Exercise description: Working from the top of the listing below, retype each line through the line containing "PROTO[key] = (c, len(meshes))", both included, with no pictures.

Collected data:
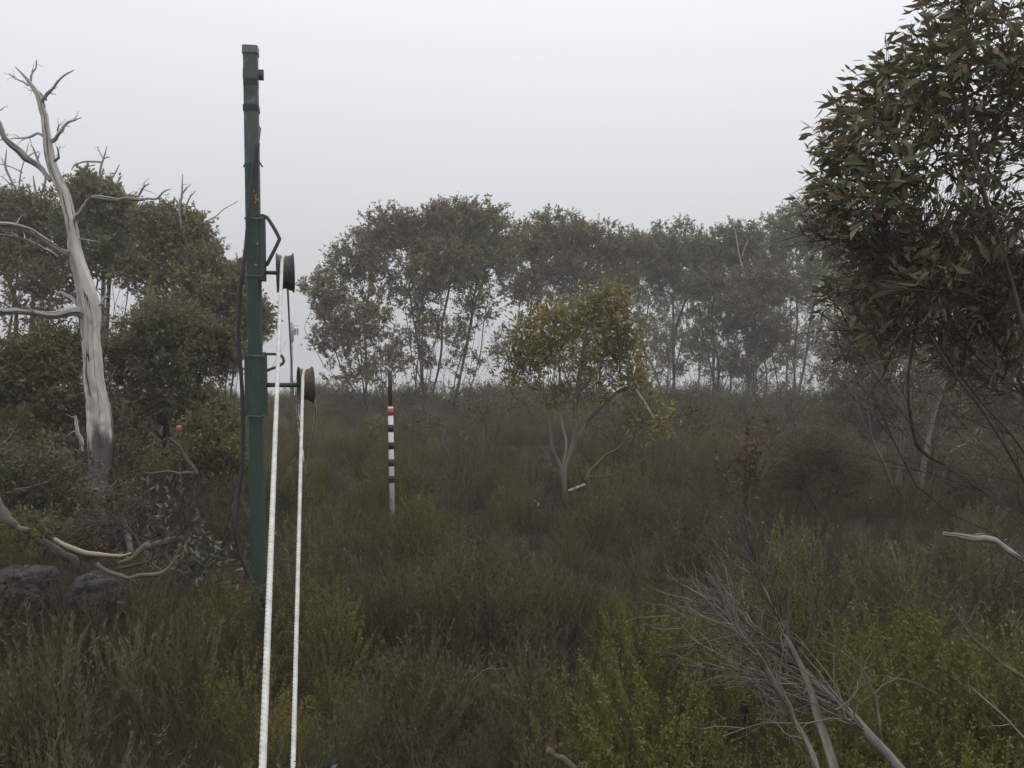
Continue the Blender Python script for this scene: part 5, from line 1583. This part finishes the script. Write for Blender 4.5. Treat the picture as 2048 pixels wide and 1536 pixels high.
def dome_mesh(name, mat, rng, n, R, H, L, W, per, ln=.16, detail=0, ang=.7):
    """Rounded bush: leafy sprigs on the outside of a lumpy dome, bare limbs inside."""
    a = Acc()
    lump = rng.normal(size=(7, 3)); lump = unit(lump + [0, 0, .4])
    for k in range(n):
        v = unit(rng.normal(size=3)); v[2] = abs(v[2]) * .9 + .05; v = unit(v)
        f = .62 + .38 * np.max(np.clip((lump @ v - .55) / .45, 0, 1)) + rng.normal() * .05
        p = np.array([v[0] * R * f, v[1] * R * f, v[2] * H * f])
        d0 = unit(v * .55 + rng.normal(size=3) * .25 + [0, 0, .65])
        st = rng.normal(.5, .25)
        l0 = ln * rng.uniform(.6, 1.35)
        q = p - d0 * l0 * .6
        if k % 3 == 0:
            tube(a, spline([np.array([0, 0, -.03]) + rng.normal(size=3) * [.04, .04, 0], p * [.55, .55, .5], q], 4), [.003, .0024, .0018, .0014], 3, .1, cap=False)
        tube(a, [q, q + d0 * l0 * 1.5], [.0016, .0006], 3, np.clip(st, 0, 1), cap=False)
        t = rng.uniform(.1, 1.02, per)
        pos = q + d0 * (l0 * 1.6 * t)[:, None] + rng.normal(size=(per, 3)) * .006
        leaves(a, pos, d0 + rng.normal(size=(per, 3)) * ang, L * rng.uniform(.6, 1.25, per), W, .1, np.clip(st + rng.normal(0, .18, per), 0, 1), detail, rng)
    return a.mesh(name, mat, False)


def proto_collection(key, meshes):
    c = bpy.data.collections.new("source_" + key)
    for i, me in enumerate(meshes):
        o = bpy.data.objects.new("%s_sprig_%02d" % (key, i), me)
        c.objects.link(o)
    PROTO[key] = (c, len(meshes))


def scatter(name, key, pts, scale, label, rng, tilt=.12, height=None):
    n = len(pts)
    if n == 0:
        return
    me = bpy.data.meshes.new(name)
    me.vertices.add(n); me.vertices.foreach_set("co", np.asarray(pts, float).ravel())
    col, k = PROTO[key]
    rot = np.stack([rng.normal(0, tilt, n), rng.normal(0, tilt, n), rng.uniform(0, 6.283, n)], -1)
    sc = np.repeat(np.asarray(scale)[:, None], 3, 1)
    if height is not None:
        sc[:, 2] *= height
    at = me.attributes.new("rot", 'FLOAT_VECTOR', 'POINT'); at.data.foreach_set("vector", rot.ravel())
    at = me.attributes.new("scl", 'FLOAT_VECTOR', 'POINT'); at.data.foreach_set("vector", sc.ravel())
    at = me.attributes.new("pick", 'INT', 'POINT'); at.data.foreach_set("value", rng.integers(0, k, n).astype(np.int32))
    o = bpy.data.objects.new(name, me); COL.objects.link(o)
    o["kind"] = "stuff"; o["label"] = label
    ng = bpy.data.node_groups.new(name + "_scatter", 'GeometryNodeTree')
    ng.interface.new_socket("Geometry", in_out='INPUT', socket_type='NodeSocketGeometry')
    ng.interface.new_socket("Geometry", in_out='OUTPUT', socket_type='NodeSocketGeometry')
    nd, lk = ng.nodes, ng.links
    gi, go = nd.new("NodeGroupInput"), nd.new("NodeGroupOutput")
    ci = nd.new("GeometryNodeCollectionInfo"); ci.inputs["Collection"].default_value = col
    ci.inputs["Separate Children"].default_value = True; ci.inputs["Reset Children"].default_value = True
    ip = nd.new("GeometryNodeInstanceOnPoints"); ip.inputs["Pick Instance"].default_value = True

    def attr(nm, tp):
        a = nd.new("GeometryNodeInputNamedAttribute"); a.data_type = tp; a.inputs["Name"].default_value = nm
        return a.outputs["Attribute"]
    er = nd.new("FunctionNodeEulerToRotation")
    lk.new(attr("rot", 'FLOAT_VECTOR'), er.inputs[0])
    lk.new(gi.outputs[0], ip.inputs["Points"]); lk.new(ci.outputs[0], ip.inputs["Instance"])
    lk.new(er.outputs[0], ip.inputs["Rotation"]); lk.new(attr("scl", 'FLOAT_VECTOR'), ip.inputs["Scale"]); lk.new(attr("pick", 'INT'), ip.inputs["Instance Index"])
    lk.new(ip.outputs[0], go.inputs[0])
    md = o.modifiers.new("scatter", 'NODES'); md.node_group = ng
    return o


def vnoise(x, y, s, seed):
    return np.array([mnoise.noise(Vector((a * s + seed * 13.7, b * s - seed * 5.1, seed * 2.3))) for a, b in zip(x, y)])


def heath():
    rng = np.random.default_rng(5)
    lean = lambda: (rng.uniform(-.05, .3), rng.normal() * .12)
    proto_collection("wisp", [sprig_mesh("wisp", H_WISP, rng, 30, .80, .11, .26, .034, .0074, 96, side=2, curve=.08, lean=lean(), leaf_ang=.30, start=.34, stem_r=.0022) for _ in range(6)])
    proto_collection("green", [dome_mesh("green", H_GREEN, rng, 130, .31, .56, .0195, .0086, 46, ln=.17) for _ in range(6)])
    proto_collection("mound", [dome_mesh("mound", H_WISP, rng, 92, .29, .60, .032, .0074, 56, ln=.26, ang=.34) for _ in range(5)])
    proto_collection("red", [sprig_mesh("red", H_RED, rng, 44, .48, .1, .48, .015, .006, 40, side=4, curve=.3, leaf_ang=.8, flowers=.12) for _ in range(4)])
    proto_collection("bare", [sprig_mesh("bare", H_TWIG, rng, 44, .6, .16, .38, .014, .004, 6, side=4, curve=.3, stem_r=.0022) for _ in range(3)])
    proto_collection("grass", [sprig_mesh("grass", H_GRASS, rng, 90, .32, .07, .55, .01, .002, 2, side=0, curve=.5, stem_r=.0016) for _ in range(3)])
    # candidate spots: wedge in front of the camera with a margin on both sides
    cand = []
    for y0, y1, dens, gap in ((3.0, 8.0, 30, .29), (8.0, 13.0, 20, .34), (13.0, 22.0, 16, .34), (22.0, 54.0, 5, .62)):
        k = int(dens * ((y1 ** 2 - y0 ** 2) * .66 + 2.4 * (y1 - y0)))
        yy = np.sqrt(rng.uniform(y0 ** 2, y1 ** 2, k)); xx = (rng.random(k) * 2 - 1) * (.66 * yy + 1.2)
        grid = {}
        for a_, b_ in zip(xx, yy):
            ci, cj = int(a_ // gap), int(b_ // gap)
            if any((a_ - p[0]) ** 2 + (b_ - p[1]) ** 2 < gap * gap for i in (-1, 0, 1) for j in (-1, 0, 1) for p in grid.get((ci + i, cj + j), ())):
                continue
            grid.setdefault((ci, cj), []).append((a_, b_)); cand.append((a_, b_))
    x, y = np.array(cand).T
    n = len(x)
    # thinner with distance is fine: nearer plants hide farther ones
    pn = vnoise(x, y, .55, 1); pm = vnoise(x, y, .9, 2); ph = vnoise(x, y, .45, 3)
    px = 1024 + FPX * x / y
    keep = np.ones(n, bool)
    for (bx, by, br) in [(-3.17, 6.75, .30), (-3.86, 6.95, .33)]:
        keep &= (x - bx) ** 2 + (y - by) ** 2 > br ** 2
    bare = ((x + 1.45) / .80) ** 2 + ((y - 4.65) / .50) ** 2 < 1
    bare |= ((x + 2.55) / .35) ** 2 + ((y - 7.0) / .45) ** 2 < 1
    keep &= ~(bare & (rng.random(n) < .88))
    # the line of sight past rocks and fallen limbs stays low
    low = (x < -2.2) & (y > 4.6) & (y < 7.6) & (x > -4.2)
    z = ground(x, y)
    green_zone = (x > .25 + .25 * pm) & (x < 3.6) & (y > 3.6) & (y < 6.9 + 1.2 * pn)
    mid_green = (x < -.12 * y) & (y > 12) & (y < 54)
    pole_green = (x > -2.7) & (x < -1.2) & (y > 5.0) & (y < 7.2)
    u = rng.random(n)
    kind = np.full(n, 0)
    kind[(pn > .12) & (u < .8)] = 2
    kind[(pm > .24) & (u < .6)] = 1
    kind[(u > .90)] = 3
    kind[mid_green & (u < .5)] = 1
    kind[pole_green & (u < .8)] = 1
    kind[green_zone & (u < .93)] = 1
    kind[(kind == 0) & (rng.random(n) < .7)] = 4
    front_left = (x < -1.7) & (y < 6.4) & (x < -2.1 + .5 * pm)
    kind[front_left & (u < .85)] = 0
    mid_front = (x > -1.2) & (x < .3) & (y < 6) & (pm < .25)
    kind[mid_front & (kind == 1) & (u < .6)] = 0
    far = y > 15
    pb = vnoise(x, y, 1.5, 4)
    scale = (.86 + .45 * ph + .55 * pb) * rng.uniform(.65, 1.3, n)
    scale = np.clip(scale, .35, 1.6)
    scale *= np.where(green_zone & (kind == 1), 1.15, 1.0)
    scale *= np.where(low & (y > 6.55), .55, 1.0)
    scale *= np.where(far, .82, 1.0) * np.where(y > 24, 1.3, 1.0) * np.where(y > 41, 1.15 + .9 * np.clip(vnoise(x, y, .35, 6), -.4, .7), 1.0)
    scale *= np.where((np.abs(x + 1.52 * y / 11) < .35) & (y > 8.5) & (y < 11.2), .82, 1.0)
    scale *= np.where((np.abs(x - .80 * y / 13.5) < .45) & (y > 11.6) & (y < 13.6), .5, 1.0)
    scale *= np.where((y < 4.0), .85, 1.0)
    pts = np.stack([x, y, z - .03], -1)
    names = {0: ("brown_heath", "wisp", "wiry grey brown heath covering the slope"), 1: ("green_heath", "green", "low olive green small leaved heath"),
             2: ("reddish_heath", "red", "reddish brown low heath with cream flowers"), 3: ("bare_heath", "bare", "bare grey twiggy heath"),
             4: ("grey_heath", "mound", "mounded grey olive feathery heath bushes")}
    for k, (nm, key, lab) in names.items():
        s = keep & (kind == k)
        scatter(nm, key, pts[s], scale[s], lab, rng)
    g = rng.random(150)
    gx = np.where(g < .5, -1.75 + rng.normal(0, .5, 150), -2.5 + rng.normal(0, .4, 150)); gy = np.where(g < .5, 4.9 + rng.normal(0, .4, 150), 6.8 + rng.normal(0, .5, 150))
    scatter("dry_grass", "grass", np.stack([gx, gy, ground(gx, gy) - .01], -1), rng.uniform(.6, 1.2, 150), "dry straw coloured grass tufts on bare soil", rng)
    # leaf litter on the bare soil
    m = 900
    lx = np.where(rng.random(m) < .6, -1.75 + rng.normal(0, .45, m), -2.5 + rng.normal(0, .35, m)); ly = np.where(lx > -2.1, 4.75 + rng.normal(0, .4, m), 6.9 + rng.normal(0, .5, m))
    a = Acc()
    leaves(a, np.stack([lx, ly, ground(lx, ly) + rng.uniform(.006, .05, m)], -1), np.stack([rng.normal(size=m), rng.normal(size=m), rng.normal(0, .15, m)], -1), rng.uniform(.04, .08, m), .016, .1, rng.random(m), 1, rng)
    o = a.build("leaf_litter", leaf_mat("dry_leaf", [(.12, .08, .045), (.2, .14, .07), (.3, .24, .12), (.09, .06, .04)], trans=.1), smooth=False, kind="stuff")
    o["label"] = "dry fallen gum leaves on bare soil"


heath()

Exercise answer:
Continue the Blender Python script for this scene: part 5, from line 1583. This part finishes the script. Write for Blender 4.5. Treat the picture as 2048 pixels wide and 1536 pixels high.
def dome_mesh(name, mat, rng, n, R, H, L, W, per, ln=.16, detail=0, ang=.7):
    """Rounded bush: leafy sprigs on the outside of a lumpy dome, bare limbs inside."""
    a = Acc()
    lump = rng.normal(size=(7, 3)); lump = unit(lump + [0, 0, .4])
    for k in range(n):
        v = unit(rng.normal(size=3)); v[2] = abs(v[2]) * .9 + .05; v = unit(v)
        f = .62 + .38 * np.max(np.clip((lump @ v - .55) / .45, 0, 1)) + rng.normal() * .05
        p = np.array([v[0] * R * f, v[1] * R * f, v[2] * H * f])
        d0 = unit(v * .55 + rng.normal(size=3) * .25 + [0, 0, .65])
        st = rng.normal(.5, .25)
        l0 = ln * rng.uniform(.6, 1.35)
        q = p - d0 * l0 * .6
        if k % 3 == 0:
            tube(a, spline([np.array([0, 0, -.03]) + rng.normal(size=3) * [.04, .04, 0], p * [.55, .55, .5], q], 4), [.003, .0024, .0018, .0014], 3, .1, cap=False)
        tube(a, [q, q + d0 * l0 * 1.5], [.0016, .0006], 3, np.clip(st, 0, 1), cap=False)
        t = rng.uniform(.1, 1.02, per)
        pos = q + d0 * (l0 * 1.6 * t)[:, None] + rng.normal(size=(per, 3)) * .006
        leaves(a, pos, d0 + rng.normal(size=(per, 3)) * ang, L * rng.uniform(.6, 1.25, per), W, .1, np.clip(st + rng.normal(0, .18, per), 0, 1), detail, rng)
    return a.mesh(name, mat, False)


def proto_collection(key, meshes):
    c = bpy.data.collections.new("source_" + key)
    for i, me in enumerate(meshes):
        o = bpy.data.objects.new("%s_sprig_%02d" % (key, i), me)
        c.objects.link(o)
    PROTO[key] = (c, len(meshes))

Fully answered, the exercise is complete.